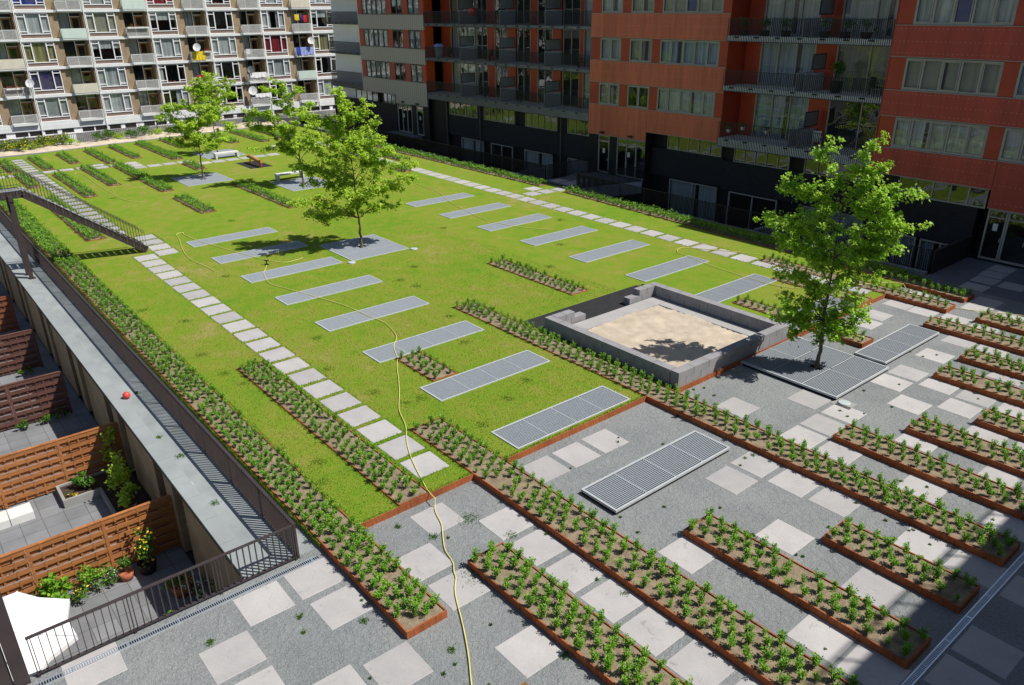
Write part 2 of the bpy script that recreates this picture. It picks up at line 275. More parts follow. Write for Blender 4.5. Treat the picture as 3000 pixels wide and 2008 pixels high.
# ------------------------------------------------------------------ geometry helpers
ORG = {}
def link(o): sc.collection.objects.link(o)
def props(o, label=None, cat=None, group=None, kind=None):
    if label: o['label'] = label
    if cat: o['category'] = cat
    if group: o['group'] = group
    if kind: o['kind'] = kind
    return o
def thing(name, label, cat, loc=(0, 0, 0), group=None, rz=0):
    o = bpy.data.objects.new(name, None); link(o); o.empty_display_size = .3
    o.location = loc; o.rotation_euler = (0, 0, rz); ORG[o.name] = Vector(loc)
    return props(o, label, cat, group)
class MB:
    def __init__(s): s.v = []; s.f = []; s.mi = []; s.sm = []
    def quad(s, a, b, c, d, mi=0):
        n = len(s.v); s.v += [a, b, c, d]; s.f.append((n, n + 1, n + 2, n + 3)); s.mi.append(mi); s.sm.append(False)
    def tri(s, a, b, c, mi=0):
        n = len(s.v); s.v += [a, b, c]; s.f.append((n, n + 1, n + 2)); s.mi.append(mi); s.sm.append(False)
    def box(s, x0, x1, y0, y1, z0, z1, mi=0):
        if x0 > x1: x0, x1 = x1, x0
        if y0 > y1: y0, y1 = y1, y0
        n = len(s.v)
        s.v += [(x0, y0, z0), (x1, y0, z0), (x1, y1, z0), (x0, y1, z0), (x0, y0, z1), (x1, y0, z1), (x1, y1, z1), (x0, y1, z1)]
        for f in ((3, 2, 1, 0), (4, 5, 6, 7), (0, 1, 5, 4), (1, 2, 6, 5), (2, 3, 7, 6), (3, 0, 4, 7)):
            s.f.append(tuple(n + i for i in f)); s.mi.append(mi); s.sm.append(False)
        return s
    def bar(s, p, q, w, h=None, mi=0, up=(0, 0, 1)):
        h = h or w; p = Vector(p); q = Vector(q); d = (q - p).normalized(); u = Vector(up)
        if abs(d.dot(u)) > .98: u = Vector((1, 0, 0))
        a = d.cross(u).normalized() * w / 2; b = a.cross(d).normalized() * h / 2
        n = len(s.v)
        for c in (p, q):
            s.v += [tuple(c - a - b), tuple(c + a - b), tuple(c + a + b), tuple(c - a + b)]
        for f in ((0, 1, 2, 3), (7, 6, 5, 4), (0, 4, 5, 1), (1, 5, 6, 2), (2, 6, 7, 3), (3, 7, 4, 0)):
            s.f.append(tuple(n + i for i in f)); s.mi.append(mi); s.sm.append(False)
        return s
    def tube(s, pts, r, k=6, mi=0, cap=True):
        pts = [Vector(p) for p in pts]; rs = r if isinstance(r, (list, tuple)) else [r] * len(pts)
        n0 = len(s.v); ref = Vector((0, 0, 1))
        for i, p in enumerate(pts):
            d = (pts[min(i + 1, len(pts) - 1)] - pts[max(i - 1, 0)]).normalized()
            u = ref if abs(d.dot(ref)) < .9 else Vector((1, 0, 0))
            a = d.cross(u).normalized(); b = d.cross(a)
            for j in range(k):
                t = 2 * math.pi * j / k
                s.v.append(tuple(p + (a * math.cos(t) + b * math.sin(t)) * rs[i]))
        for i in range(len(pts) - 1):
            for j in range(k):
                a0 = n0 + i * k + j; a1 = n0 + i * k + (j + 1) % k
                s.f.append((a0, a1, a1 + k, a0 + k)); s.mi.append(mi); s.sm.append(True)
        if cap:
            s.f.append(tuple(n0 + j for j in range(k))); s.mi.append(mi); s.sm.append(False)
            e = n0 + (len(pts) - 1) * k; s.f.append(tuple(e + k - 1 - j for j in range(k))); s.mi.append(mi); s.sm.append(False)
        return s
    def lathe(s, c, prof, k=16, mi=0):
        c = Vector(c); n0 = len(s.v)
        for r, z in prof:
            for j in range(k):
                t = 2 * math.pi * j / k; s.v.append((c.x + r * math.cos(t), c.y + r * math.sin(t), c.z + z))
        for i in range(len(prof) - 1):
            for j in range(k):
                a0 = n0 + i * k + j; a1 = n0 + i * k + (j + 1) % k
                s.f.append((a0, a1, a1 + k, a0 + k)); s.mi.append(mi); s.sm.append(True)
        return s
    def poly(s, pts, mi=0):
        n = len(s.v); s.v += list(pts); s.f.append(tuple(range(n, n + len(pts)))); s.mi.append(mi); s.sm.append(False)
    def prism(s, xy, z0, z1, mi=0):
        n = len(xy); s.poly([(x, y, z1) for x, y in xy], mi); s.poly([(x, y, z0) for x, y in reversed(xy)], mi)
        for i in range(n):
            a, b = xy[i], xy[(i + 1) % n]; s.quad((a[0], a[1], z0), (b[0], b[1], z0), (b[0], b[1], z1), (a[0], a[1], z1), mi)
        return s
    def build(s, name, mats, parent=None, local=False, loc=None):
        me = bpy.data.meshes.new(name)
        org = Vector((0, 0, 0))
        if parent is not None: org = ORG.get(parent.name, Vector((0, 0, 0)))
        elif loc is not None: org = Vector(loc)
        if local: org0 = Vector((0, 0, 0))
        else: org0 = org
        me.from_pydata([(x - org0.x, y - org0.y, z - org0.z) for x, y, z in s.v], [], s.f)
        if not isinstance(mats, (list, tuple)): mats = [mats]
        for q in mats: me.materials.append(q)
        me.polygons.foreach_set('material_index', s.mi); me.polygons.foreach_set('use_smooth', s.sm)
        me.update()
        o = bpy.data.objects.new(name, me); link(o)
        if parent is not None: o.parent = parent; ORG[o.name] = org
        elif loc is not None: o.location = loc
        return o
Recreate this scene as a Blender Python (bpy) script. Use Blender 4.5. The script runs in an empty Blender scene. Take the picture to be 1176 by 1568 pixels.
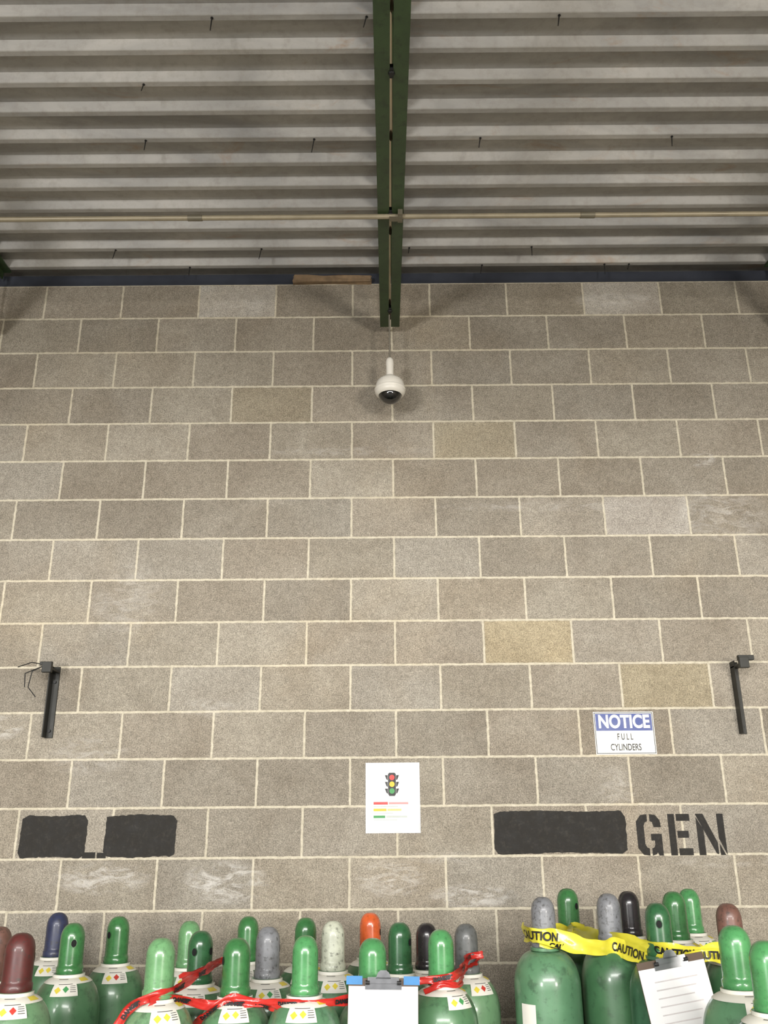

• Short problem:
All records should be output exactly, with the pictures left out.

• Expected answer:
Write part 2 of the bpy script that recreates this picture. It picks up at line 275. More parts follow. Write for Blender 4.5. Treat the picture as 3000 pixels wide and 2008 pixels high.
# ------------------------------------------------------------------ geometry helpers
ORG = {}
def link(o): sc.collection.objects.link(o)
def props(o, label=None, cat=None, group=None, kind=None):
    if label: o['label'] = label
    if cat: o['category'] = cat
    if group: o['group'] = group
    if kind: o['kind'] = kind
    return o
def thing(name, label, cat, loc=(0, 0, 0), group=None, rz=0):
    o = bpy.data.objects.new(name, None); link(o); o.empty_display_size = .3
    o.location = loc; o.rotation_euler = (0, 0, rz); ORG[o.name] = Vector(loc)
    return props(o, label, cat, group)
class MB:
    def __init__(s): s.v = []; s.f = []; s.mi = []; s.sm = []
    def quad(s, a, b, c, d, mi=0):
        n = len(s.v); s.v += [a, b, c, d]; s.f.append((n, n + 1, n + 2, n + 3)); s.mi.append(mi); s.sm.append(False)
    def tri(s, a, b, c, mi=0):
        n = len(s.v); s.v += [a, b, c]; s.f.append((n, n + 1, n + 2)); s.mi.append(mi); s.sm.append(False)
    def box(s, x0, x1, y0, y1, z0, z1, mi=0):
        if x0 > x1: x0, x1 = x1, x0
        if y0 > y1: y0, y1 = y1, y0
        n = len(s.v)
        s.v += [(x0, y0, z0), (x1, y0, z0), (x1, y1, z0), (x0, y1, z0), (x0, y0, z1), (x1, y0, z1), (x1, y1, z1), (x0, y1, z1)]
        for f in ((3, 2, 1, 0), (4, 5, 6, 7), (0, 1, 5, 4), (1, 2, 6, 5), (2, 3, 7, 6), (3, 0, 4, 7)):
            s.f.append(tuple(n + i for i in f)); s.mi.append(mi); s.sm.append(False)
        return s
    def bar(s, p, q, w, h=None, mi=0, up=(0, 0, 1)):
        h = h or w; p = Vector(p); q = Vector(q); d = (q - p).normalized(); u = Vector(up)
        if abs(d.dot(u)) > .98: u = Vector((1, 0, 0))
        a = d.cross(u).normalized() * w / 2; b = a.cross(d).normalized() * h / 2
        n = len(s.v)
        for c in (p, q):
            s.v += [tuple(c - a - b), tuple(c + a - b), tuple(c + a + b), tuple(c - a + b)]
        for f in ((0, 1, 2, 3), (7, 6, 5, 4), (0, 4, 5, 1), (1, 5, 6, 2), (2, 6, 7, 3), (3, 7, 4, 0)):
            s.f.append(tuple(n + i for i in f)); s.mi.append(mi); s.sm.append(False)
        return s
    def tube(s, pts, r, k=6, mi=0, cap=True):
        pts = [Vector(p) for p in pts]; rs = r if isinstance(r, (list, tuple)) else [r] * len(pts)
        n0 = len(s.v); ref = Vector((0, 0, 1))
        for i, p in enumerate(pts):
            d = (pts[min(i + 1, len(pts) - 1)] - pts[max(i - 1, 0)]).normalized()
            u = ref if abs(d.dot(ref)) < .9 else Vector((1, 0, 0))
            a = d.cross(u).normalized(); b = d.cross(a)
            for j in range(k):
                t = 2 * math.pi * j / k
                s.v.append(tuple(p + (a * math.cos(t) + b * math.sin(t)) * rs[i]))
        for i in range(len(pts) - 1):
            for j in range(k):
                a0 = n0 + i * k + j; a1 = n0 + i * k + (j + 1) % k
                s.f.append((a0, a1, a1 + k, a0 + k)); s.mi.append(mi); s.sm.append(True)
        if cap:
            s.f.append(tuple(n0 + j for j in range(k))); s.mi.append(mi); s.sm.append(False)
            e = n0 + (len(pts) - 1) * k; s.f.append(tuple(e + k - 1 - j for j in range(k))); s.mi.append(mi); s.sm.append(False)
        return s
    def lathe(s, c, prof, k=16, mi=0):
        c = Vector(c); n0 = len(s.v)
        for r, z in prof:
            for j in range(k):
                t = 2 * math.pi * j / k; s.v.append((c.x + r * math.cos(t), c.y + r * math.sin(t), c.z + z))
        for i in range(len(prof) - 1):
            for j in range(k):
                a0 = n0 + i * k + j; a1 = n0 + i * k + (j + 1) % k
                s.f.append((a0, a1, a1 + k, a0 + k)); s.mi.append(mi); s.sm.append(True)
        return s
    def poly(s, pts, mi=0):
        n = len(s.v); s.v += list(pts); s.f.append(tuple(range(n, n + len(pts)))); s.mi.append(mi); s.sm.append(False)
    def prism(s, xy, z0, z1, mi=0):
        n = len(xy); s.poly([(x, y, z1) for x, y in xy], mi); s.poly([(x, y, z0) for x, y in reversed(xy)], mi)
        for i in range(n):
            a, b = xy[i], xy[(i + 1) % n]; s.quad((a[0], a[1], z0), (b[0], b[1], z0), (b[0], b[1], z1), (a[0], a[1], z1), mi)
        return s
    def build(s, name, mats, parent=None, local=False, loc=None):
        me = bpy.data.meshes.new(name)
        org = Vector((0, 0, 0))
        if parent is not None: org = ORG.get(parent.name, Vector((0, 0, 0)))
        elif loc is not None: org = Vector(loc)
        if local: org0 = Vector((0, 0, 0))
        else: org0 = org
        me.from_pydata([(x - org0.x, y - org0.y, z - org0.z) for x, y, z in s.v], [], s.f)
        if not isinstance(mats, (list, tuple)): mats = [mats]
        for q in mats: me.materials.append(q)
        me.polygons.foreach_set('material_index', s.mi); me.polygons.foreach_set('use_smooth', s.sm)
        me.update()
        o = bpy.data.objects.new(name, me); link(o)
        if parent is not None: o.parent = parent; ORG[o.name] = org
        elif loc is not None: o.location = loc
        return o
Recreate this scene as a Blender Python (bpy) script. Use Blender 4.5. The script runs in an empty Blender scene. Take the picture to be 1176 by 1568 pixels.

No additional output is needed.